Jo Leinen, a German centre-left MEP, said it was now clear that the EU must move to 30% in order to be taken seriously in international climate negotiations. “If we have the figures now on the table, how easy it is to achieve 20%, then the EU can only be a front-runner if we increase the target,” he said. “I’m quite optimistic that it will be done, either this year or next year.”

But there has been stiff resistance from some member states to raising the target, particularly from Poland, which is heavily reliant on coal. Last year, Poland refused to support the Commission’s low-carbon roadmap because it appeared to suggest moving to a 25% emissions target by 2020. The Polish government said it could not agree to the roadmap until the Commission conducted an analysis of the economic impact.

The resulting report shows Poland has reason for concern.
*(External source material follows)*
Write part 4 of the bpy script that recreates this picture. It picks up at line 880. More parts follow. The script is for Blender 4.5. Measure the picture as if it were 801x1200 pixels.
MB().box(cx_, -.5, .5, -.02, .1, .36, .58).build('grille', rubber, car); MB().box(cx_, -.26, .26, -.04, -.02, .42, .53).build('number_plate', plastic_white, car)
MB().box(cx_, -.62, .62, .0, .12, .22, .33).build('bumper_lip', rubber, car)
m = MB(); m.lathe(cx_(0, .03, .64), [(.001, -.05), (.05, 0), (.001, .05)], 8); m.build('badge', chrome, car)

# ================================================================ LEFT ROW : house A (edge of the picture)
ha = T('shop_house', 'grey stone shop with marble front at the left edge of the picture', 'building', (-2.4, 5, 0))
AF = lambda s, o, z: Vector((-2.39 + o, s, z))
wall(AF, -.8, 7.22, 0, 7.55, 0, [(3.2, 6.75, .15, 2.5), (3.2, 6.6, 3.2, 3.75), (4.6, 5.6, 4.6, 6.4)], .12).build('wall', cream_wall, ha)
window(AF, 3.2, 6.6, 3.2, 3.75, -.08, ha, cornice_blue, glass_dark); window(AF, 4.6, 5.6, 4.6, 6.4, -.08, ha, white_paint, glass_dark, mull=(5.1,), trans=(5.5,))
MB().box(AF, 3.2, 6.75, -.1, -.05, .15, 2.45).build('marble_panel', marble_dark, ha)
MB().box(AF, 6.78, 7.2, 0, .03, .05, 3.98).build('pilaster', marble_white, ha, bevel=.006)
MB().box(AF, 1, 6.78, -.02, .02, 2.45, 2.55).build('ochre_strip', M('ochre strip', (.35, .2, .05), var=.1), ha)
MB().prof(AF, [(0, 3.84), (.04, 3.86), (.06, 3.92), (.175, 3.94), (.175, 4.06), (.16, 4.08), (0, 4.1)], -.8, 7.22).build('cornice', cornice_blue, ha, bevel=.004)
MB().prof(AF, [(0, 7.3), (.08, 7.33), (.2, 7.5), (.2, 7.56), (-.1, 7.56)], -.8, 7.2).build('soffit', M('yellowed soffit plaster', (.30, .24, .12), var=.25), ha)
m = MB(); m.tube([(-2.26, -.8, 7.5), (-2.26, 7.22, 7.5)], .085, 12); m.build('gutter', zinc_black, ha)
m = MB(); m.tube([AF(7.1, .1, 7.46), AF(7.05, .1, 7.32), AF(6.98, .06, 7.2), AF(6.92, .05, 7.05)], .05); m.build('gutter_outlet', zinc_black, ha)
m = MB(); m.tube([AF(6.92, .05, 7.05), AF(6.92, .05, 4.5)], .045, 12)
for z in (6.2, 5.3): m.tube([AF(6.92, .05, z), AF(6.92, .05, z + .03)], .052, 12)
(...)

Though overall the economic impact of a higher target could be positive for the EU, the move would be expensive for some central and eastern member states, including Poland. As a possible solution, the draft suggests western states such as Germany set aside ETS allowances in order to increase the carbon price and allow other member states to make more from their auctions.

Call for support

Denmark, which holds the rotating presidency of the EU’s Council of Ministers, supports the move to a 30% cut. But speaking in Brussels on Tuesday (24 January), Martin Lidegaard, Denmark’s climate and energy minister, said it will not put the issue on the agenda unless it sees increased support from member states.

The European Parliament has also been split. In July last year, centre-right MEPs refused to back a call for the EU to move unilaterally to a 30% target in a report by the environment committee. They instead wanted a 25% target. In the end, any call for raising the target was dropped after MEPs failed to agree.